● **TASK TO CARRY OUT**
In the data below, find each line containing the string "from" and return it.

● **DATA**
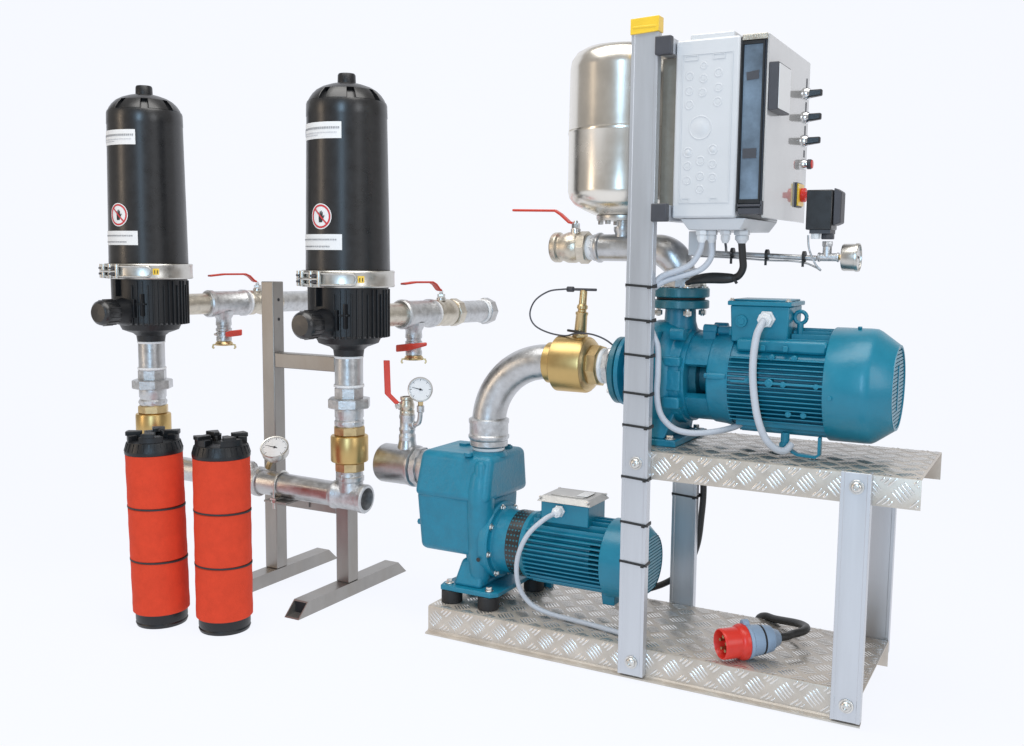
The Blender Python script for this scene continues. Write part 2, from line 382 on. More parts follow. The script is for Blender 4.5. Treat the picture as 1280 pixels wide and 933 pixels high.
g = G(); g.box((.3582, .014, 1.579), (.3600, .131, 1.691)); g.obj('display_face', WHITE, dsp, bevel=.0006)
for k, z in enumerate((1.673, 1.606, 1.539)):
    g = G(); g.lathe((.333, .425, z), X, [(0, .018), (.006, .018), (.009, .016), (.011, .0155), (.012, .011)], 24); s_ = g.obj('selector_switch', COLLAR, cab)
    g = G(); g.hexa([(.338, .410, z-.012), (.378, .415, z-.0075), (.378, .433, z-.0075), (.338, .438, z-.012), (.338, .410, z+.009), (.378, .415, z+.0105), (.378, .433, z+.0105), (.338, .438, z+.009)])
    g.obj('knob', BLACKR, s_, bevel=.003)
    g = G(); g.box((.333, .422, z+.018), (.3345, .428, z+.043)); g.obj('switch_plate', DGREY, s_)
g = G(); g.lathe((.333, .425, 1.472), X, [(0, .015), (.006, .015), (.009, .013), (.013, .013)], 24); s_ = g.obj('push_button', COLLAR, cab)
g = G(); g.cyl((.344, .425, 1.472), X, .012, .0145, 24); g.obj('button_cap', DGREY, s_)
g = G(); g.cyl((.356, .425, 1.472), X, .003, .0125, 24); g.obj('button_face', REDP, s_)
g = G(); g.box((.333, .422, 1.492), (.3345, .428, 1.512)); g.obj('switch_plate', DGREY, s_)
g = G(); g.box((.333, .330, 1.345), (.339, .400, 1.415)); ms = g.obj('main_switch', DGREY, cab, bevel=.002)
g = G(); g.box((.3392, .333, 1.349), (.344, .397, 1.411)); g.obj('yellow_plate', YEL, ms, bevel=.001)
g = G(); g.cyl((.344, .365, 1.380), X, .014, .020, 24); g.box((.356, .350, 1.372), (.372, .380, 1.388)); g.obj('red_knob', REDP, ms, bevel=.002)
# cable glands under the cabinet
def gland(x, y, zt, r, m=GREYP, h=.034):
    g = G(); g.hexn((x, y, zt-h*.35), Z, h*.35, r*1.15, seg=6); g.hexn((x, y, zt-h*.75), Z, h*.38, r, seg=8); g.lathe((x, y, zt-h), Z, [(0, r*.55), (h*.25, r*.85)], 20)
    return g.obj('cable_gland', m, cab)
gland(.158, .045, 1.2715, .014, WHITE); gland(.182, .055, 1.2715, .014); gland(.222, .05, 1.2715, .013); gland(.258, .08, 1.2715, .019)
g = G(); g.box((.095, .12, 1.205), (.170, .135, 1.2715)); g.obj('terminal_cover', GREYP, cab, bevel=.002)

# ------------------------------------------------------------------ generic fittings
def tee_beads(g, o, ax, L, r, b=.006, bl=.014):
    g.lathe(o, ax, [(0, r*.78), (0, r+b*.7), (bl*.25, r+b), (bl*.75, r+b), (bl, r), (L-bl, r), (L-bl*.75, r+b), (L-bl*.25, r+b), (L, r+b*.7), (L, r*.78)], 36)
def dial_gauge(name, label, c, ax, r, depth, parent=None, stem=None, rot=0., group=None):
    """round gauge: c = centre of the dial, ax = viewing side normal"""
    t = thing(name, label, 'gauge', c, group) if parent is None else parent
    a = Vector(ax).normalized(); c = Vector(c)
    g = G(); g.lathe(c-a*depth, a, [(0, r*.55), (0, r*.94), (.003, r*.98), (depth-.007, r*.98), (depth-.006, r*1.03), (depth+.001, r*1.035), (depth+.003, r*1.0), (depth+.002, r*.93), (depth-.001, r*.92)], 40, cap=False)
    g.lathe(c-a*depth, a, [(0, 0.0001), (0, r*.6)], 40, cap=False)
    cs = g.obj('gauge_case', STEELB, t)
    g = G(); g.cyl(c-a*.004, a, .003, r*.93, 40); g.obj('dial', DIAL, t)
    u = Vector((0, 0, 1)); u = (u-a*u.dot(a)).normalized(); v = u.cross(a)*1.0
    g = G(); q = c-a*.0008
    for k in range(31):
        th = math.radians(225-270*k/30)+rot; e = v*-math.cos(th)*-1+u*math.sin(th)
        L = .80 if k % 5 else .70
        g.strip([q+e*r*L, q+e*r*.87], r*.022 if k % 5 else r*.035, .0003, e.cross(a))
    g.obj('dial_marks', BLKS, t)
    g = G(); th = math.radians(165)+rot; e = v*math.cos(th)+u*math.sin(th)
    g.strip([q-e*r*.2+a*.0006, q+a*.0006, q+e*r*.72+a*.0006], [r*.07, r*.07, r*.02], .0006, e.cross(a)); g.cyl(q, a, .002, r*.09, 16)
    g.obj('needle', BLKS, t)
    if stem:
        s = Vector(stem); g = G(); d = (s-c+a*depth*.5); o = c-a*depth*.5
        g.hexn(o+d.normalized()*r*.85, d, d.length-r*.85, r*.22); g.obj('stem', BRASSV, t)
    return t
def lever_valve(name, label, o, ax, L, r, stem_dir, lever, group=None, hexa=True, m=PALEV, sr=.010, lw=.016, stem_at=.5, stem_len=.03, wd=None):
    """ball valve: body from o along ax, lever is a list of points starting at the stem top"""
    t = thing(name, label, 'valve', o, group); a = Vector(ax).normalized(); o = Vector(o)
    g = G(); g.lathe(o, a, [(0, r*.72), (0, r*1.0), (L*.04, r*1.06), (L*.16, r*1.06), (L*.2, r*.92), (L*.3, r*.96), (L*.42, r*1.08), (L*.62, r*1.08), (L*.72, r*.96), (L*.76, r*.92)], 36, cap=False)
    g.hexn(o+a*L*.74, a, L*.26, r*1.13, seg=8); g.cyl(o+a*L*.03, a, .002, r*.7, 24)
    g.obj('valve_body', m, t)
    sd = Vector(stem_dir).normalized(); b = o+a*L*stem_at+sd*r*.95
    g = G(); g.cyl(b, sd, stem_len*.5, sr*1.3, 18); g.hexn(b+sd*stem_len*.5, sd, stem_len*.5, sr*1.05); g.cyl(b+sd*stem_len, sd, stem_len*.25, sr*.55, 12)
    g.obj('valve_stem', ZINC, t)
    P = [Vector(p) for p in lever]
    if wd is None:
        wd = (P[1]-P[0]).cross(sd)
        if wd.length < 1e-6: wd = (P[-1]-P[0]).cross(sd)
    k = len(P)
    g = G(); g.strip(P, lw*.85, .0028, wd); g.obj('lever', ZINC, t, bevel=.0006)
    i0 = 1 if k > 2 else 0
    P2 = [P[i0]+(P[i0+1]-P[i0])*.0]+P[i0+1:]
    if k > 2: P2 = [P[0]+(P[1]-P[0])*.45]+P[1:]
    g = G(); g.strip(P2, lw, .0072, wd); g.obj('lever_grip', REDH, t, bevel=.0022)
    return t

# ------------------------------------------------------------------ upper pump
up = thing('upper_pump', 'large blue centrifugal pump with finned motor standing on the upper shelf', 'pump', (.25, .21, .663))
ax0 = (0, .21, .86)
g = G()   # volute casing
g.lathe((-.063, .21, .86), X, [(0, .10), (.006, .128), (.02, .146), (.045, .156), (.085, .158), (.115, .150), (.135, .130), (.140, .10)], 48)
g.lathe((.046, .21, .93), Z, [(0, .060), (.05, .056), (.085, .046), (.122, .044)], 32)
g.lathe((.020, .21, .86), X, [(.03, .138), (.05, .142), (.07, .138), (.075, .12)], 48)
vol = g.obj('volute_casing', BLUEC, up)
g = G(); g.lathe((-.121, .21, .86), X, [(0, .06), (0, .100), (.003, .104), (.015, .104), (.018, .098), (.02, .070), (.04, .064), (.07, .085)], 48); g.obj('suction_neck', BLUEC, vol)
g = G(); g.lathe((-.144, .21, .86), X, [(0, .045), (0, .096), (.004, .1005), (.018, .1005), (.020, .098)], 48); fl = g.obj('suction_flange', BLUED, up)
for k in range(4):
    a = PI/4+PI/2*k; bolt('flange_bolt', (-.144, .21+.083*math.cos(a), .86+.083*math.sin(a)), (-1, 0, 0), .008, .008, fl)
# discharge flange pair (lower half belongs to the pump)
g = G(); g.lathe((.046, .21, 1.052), Z, [(0, .05), (0, .077), (.003, .082), (.022, .082), (.025, .079), (.0255, .05)], 48); dfl = g.obj('discharge_flange', BLUED, up)
# volute ribs, bosses, cover bolts seen on the front
for k in range(10):
    a = 2*PI*k/10+.2
    g = G(); g.cyl((.046, .21+.128*math.cos(a), .86+.128*math.sin(a)), X, .036, .014, 16); g.hexn((.083, .21+.128*math.cos(a), .86+.128*math.sin(a)), X, .009, .009)
    g.obj('casing_boss', BLUEC, vol)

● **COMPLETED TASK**
The Blender Python script for this scene continues. Write part 2, from line 382 on. More parts follow. The script is for Blender 4.5. Treat the picture as 1280 pixels wide and 933 pixels high.
    """ball valve: body from o along ax, lever is a list of points starting at the stem top"""